THE PROBLEM
Beginning with the first line below, please repeat the material exactly, ending with the line that includes "S.camera = cam".

★ ★ ★

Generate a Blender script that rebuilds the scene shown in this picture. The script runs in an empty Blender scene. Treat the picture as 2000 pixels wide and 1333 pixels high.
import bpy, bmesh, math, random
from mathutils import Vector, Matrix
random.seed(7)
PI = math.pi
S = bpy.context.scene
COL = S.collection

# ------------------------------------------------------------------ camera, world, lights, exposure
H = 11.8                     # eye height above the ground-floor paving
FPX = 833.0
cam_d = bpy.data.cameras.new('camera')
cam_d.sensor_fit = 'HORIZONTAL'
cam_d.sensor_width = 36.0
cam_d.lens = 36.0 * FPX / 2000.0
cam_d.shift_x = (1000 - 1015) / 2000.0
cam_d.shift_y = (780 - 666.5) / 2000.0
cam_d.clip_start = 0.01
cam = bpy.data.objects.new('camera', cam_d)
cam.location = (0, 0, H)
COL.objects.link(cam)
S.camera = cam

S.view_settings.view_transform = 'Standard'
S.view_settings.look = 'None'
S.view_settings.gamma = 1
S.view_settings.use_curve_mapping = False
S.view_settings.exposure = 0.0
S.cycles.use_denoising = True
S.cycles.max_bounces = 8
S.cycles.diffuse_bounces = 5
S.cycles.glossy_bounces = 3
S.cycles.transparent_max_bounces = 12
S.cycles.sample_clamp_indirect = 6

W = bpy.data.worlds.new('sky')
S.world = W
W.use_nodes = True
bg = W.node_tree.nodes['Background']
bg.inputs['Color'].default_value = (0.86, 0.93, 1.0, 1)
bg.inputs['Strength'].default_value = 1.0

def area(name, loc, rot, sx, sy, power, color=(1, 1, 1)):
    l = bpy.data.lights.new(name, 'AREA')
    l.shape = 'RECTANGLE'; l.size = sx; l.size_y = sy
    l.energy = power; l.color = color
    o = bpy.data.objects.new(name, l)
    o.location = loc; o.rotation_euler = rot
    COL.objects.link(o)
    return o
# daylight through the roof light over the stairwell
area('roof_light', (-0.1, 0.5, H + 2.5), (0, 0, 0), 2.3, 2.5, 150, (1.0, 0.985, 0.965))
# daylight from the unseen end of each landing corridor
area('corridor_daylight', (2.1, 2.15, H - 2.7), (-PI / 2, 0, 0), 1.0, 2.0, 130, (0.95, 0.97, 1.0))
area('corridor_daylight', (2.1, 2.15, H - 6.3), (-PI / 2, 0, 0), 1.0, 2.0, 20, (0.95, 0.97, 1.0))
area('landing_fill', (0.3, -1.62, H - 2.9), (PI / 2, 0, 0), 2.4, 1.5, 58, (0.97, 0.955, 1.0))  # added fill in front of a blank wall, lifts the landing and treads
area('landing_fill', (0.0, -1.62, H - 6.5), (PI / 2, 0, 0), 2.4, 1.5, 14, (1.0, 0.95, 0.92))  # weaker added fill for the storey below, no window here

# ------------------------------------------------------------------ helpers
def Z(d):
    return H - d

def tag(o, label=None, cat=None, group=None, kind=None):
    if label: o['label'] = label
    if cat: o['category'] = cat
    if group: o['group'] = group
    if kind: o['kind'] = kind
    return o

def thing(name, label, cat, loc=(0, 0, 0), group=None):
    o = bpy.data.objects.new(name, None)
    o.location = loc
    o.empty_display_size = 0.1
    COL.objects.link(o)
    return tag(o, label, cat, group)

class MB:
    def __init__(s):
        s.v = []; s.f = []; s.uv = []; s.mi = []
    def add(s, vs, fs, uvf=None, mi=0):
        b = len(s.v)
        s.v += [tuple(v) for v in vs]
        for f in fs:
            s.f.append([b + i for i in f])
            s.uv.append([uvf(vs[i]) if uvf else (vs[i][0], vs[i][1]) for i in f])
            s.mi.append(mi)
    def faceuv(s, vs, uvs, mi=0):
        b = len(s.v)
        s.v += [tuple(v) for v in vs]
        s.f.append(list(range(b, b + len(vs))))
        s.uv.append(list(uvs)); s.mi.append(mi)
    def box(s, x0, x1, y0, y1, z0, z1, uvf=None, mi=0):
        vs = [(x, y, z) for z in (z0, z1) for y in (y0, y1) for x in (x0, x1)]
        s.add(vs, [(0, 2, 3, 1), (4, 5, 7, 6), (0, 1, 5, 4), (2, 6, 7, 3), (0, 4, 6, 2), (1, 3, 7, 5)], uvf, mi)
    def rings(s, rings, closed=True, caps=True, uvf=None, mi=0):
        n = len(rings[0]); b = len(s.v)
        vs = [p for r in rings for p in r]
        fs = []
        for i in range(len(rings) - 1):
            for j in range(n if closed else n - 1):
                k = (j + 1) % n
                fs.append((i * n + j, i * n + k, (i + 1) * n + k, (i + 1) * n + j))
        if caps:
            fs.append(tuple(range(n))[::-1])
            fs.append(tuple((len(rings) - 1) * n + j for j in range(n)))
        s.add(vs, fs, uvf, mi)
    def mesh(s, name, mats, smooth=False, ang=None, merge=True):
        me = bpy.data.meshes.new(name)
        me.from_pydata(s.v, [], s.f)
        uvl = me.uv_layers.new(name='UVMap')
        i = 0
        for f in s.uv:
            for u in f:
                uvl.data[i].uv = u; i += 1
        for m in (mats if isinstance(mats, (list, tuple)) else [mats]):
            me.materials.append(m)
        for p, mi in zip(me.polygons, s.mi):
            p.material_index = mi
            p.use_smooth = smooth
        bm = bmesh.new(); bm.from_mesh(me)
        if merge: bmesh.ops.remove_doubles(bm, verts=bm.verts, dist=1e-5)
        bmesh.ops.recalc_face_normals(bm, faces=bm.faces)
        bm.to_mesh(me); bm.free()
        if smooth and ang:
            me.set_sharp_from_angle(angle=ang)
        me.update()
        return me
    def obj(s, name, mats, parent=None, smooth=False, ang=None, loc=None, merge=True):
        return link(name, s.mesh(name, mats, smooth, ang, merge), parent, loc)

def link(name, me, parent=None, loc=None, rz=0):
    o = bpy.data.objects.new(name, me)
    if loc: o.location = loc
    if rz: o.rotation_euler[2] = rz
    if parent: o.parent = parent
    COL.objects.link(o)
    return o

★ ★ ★

EXPECTED OUTPUT
Generate a Blender script that rebuilds the scene shown in this picture. The script runs in an empty Blender scene. Treat the picture as 2000 pixels wide and 1333 pixels high.
import bpy, bmesh, math, random
from mathutils import Vector, Matrix
random.seed(7)
PI = math.pi
S = bpy.context.scene
COL = S.collection

# ------------------------------------------------------------------ camera, world, lights, exposure
H = 11.8                     # eye height above the ground-floor paving
FPX = 833.0
cam_d = bpy.data.cameras.new('camera')
cam_d.sensor_fit = 'HORIZONTAL'
cam_d.sensor_width = 36.0
cam_d.lens = 36.0 * FPX / 2000.0
cam_d.shift_x = (1000 - 1015) / 2000.0
cam_d.shift_y = (780 - 666.5) / 2000.0
cam_d.clip_start = 0.01
cam = bpy.data.objects.new('camera', cam_d)
cam.location = (0, 0, H)
COL.objects.link(cam)
S.camera = cam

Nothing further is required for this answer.